Paper tickets have even higher appeal to children starting around age 5 when they become interested in collecting things. By somewhere between the ages of 6 and 8, most children become completely intrigued by collecting.

Another value that paper tickets have for children is the entertainment value of feeding them into ticket eaters.

It's interesting that when Chuck E. Cheese's recently introduced debit cards to their over 520 stores, they still keep the redemption tickets and ticket eaters.

Paper tickets not only have higher value than electronic credits to children, but also for older children and adults as well. New research by Ozgun Atosoy and Carey Morewedge just published this month in the Journal of Consumer Research finds that physical items are more valuable than digital possessions. The researchers conducted five different experiments, which found that people ascribed less value to digital than to physical versions of the same good. The research participants paid more for, were willing to pay more for, and were more likely to purchase physical goods than equivalent digital goods. In their experiments, tourists donated more money to charity in exchange for a physical rather than a digital souvenir photograph; people indicated higher purchase intention and willingness to pay to purchase physical rather than digital books and movies, and business students indicated a higher willingness to pay to purchase physical then digital textbooks.

The researcher said an association with self (i.e., psychological ownership) and greater perceived control of physical goods underlies the greater value ascribed to them compared to their digital counterparts.
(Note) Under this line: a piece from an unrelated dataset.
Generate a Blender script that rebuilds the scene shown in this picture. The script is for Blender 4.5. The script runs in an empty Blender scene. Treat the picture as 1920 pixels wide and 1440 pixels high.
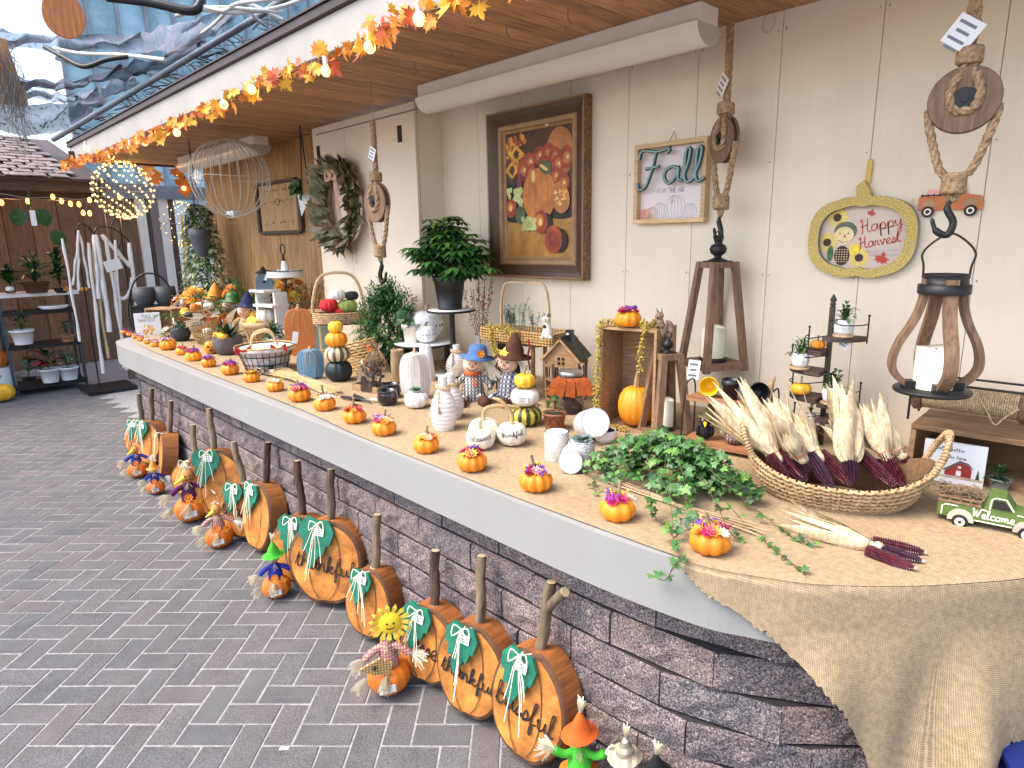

The research corroborated five additional earlier research studies that also found that people value digital goods less than their physical counterparts.

Atosoy's and Morewedge's research is consistent with research on the use of credit cards versus real money. People tend to spend more when using credit cards versus cash and feel less pain of paying when using them. This is consistent with reports we received from a number of national coin-operators who place games in FEC gamerooms. When they switched from tokens to debit cards, game revenues went up, collaborating that digital currency has less value in terms of attachment to it and is less painful to spend then using physical currency (tokens).

In a series of consumer studies done by consumer psychologists Avni Shah and colleagues and reported in their 2015 research paper found that shoppers who paid cash to buy something increased their emotional attachment with the purchase compared to credit card users.

One restaurant franchise operator has reported a decline in business from frequent eaters when the restaurant chain switched from the paper punch frequent eater cards (10 punches and you get one free) to a digital program. The act of holding and keeping the punch card reminded members they belonged and reminded them how many punches they earned and encouraged them to get all the punches (visits) they needed to get a freebie.

Redemption is all about earning currency to purchase redemption prizes. It's also about the thrill of winning. Watching 100 tickets spit out of a game for a high score is far more rewarding, plus garners more envy from other people in the gameroom and social capital for the winning player than seeing some number of credits appear on a screen and invisibly go into your electronic account. Holding the tickets and turning them in, perhaps with the entertainment of the ticket eater consuming them, just adds to the value of winning and spending them.

Many CLV and FEC operators, in naïve enthusiasm for the convenience of going ticketless in their gamerooms, most likely are losing revenues, not only from child game players, but also from adults. And based on preliminary reports we've received from a very respected coin-operator who is running a true test, the loss of redemption game revenues from going ticketless could approach 20% or more.

Yes, replacing the physical with the digital is not always the best route.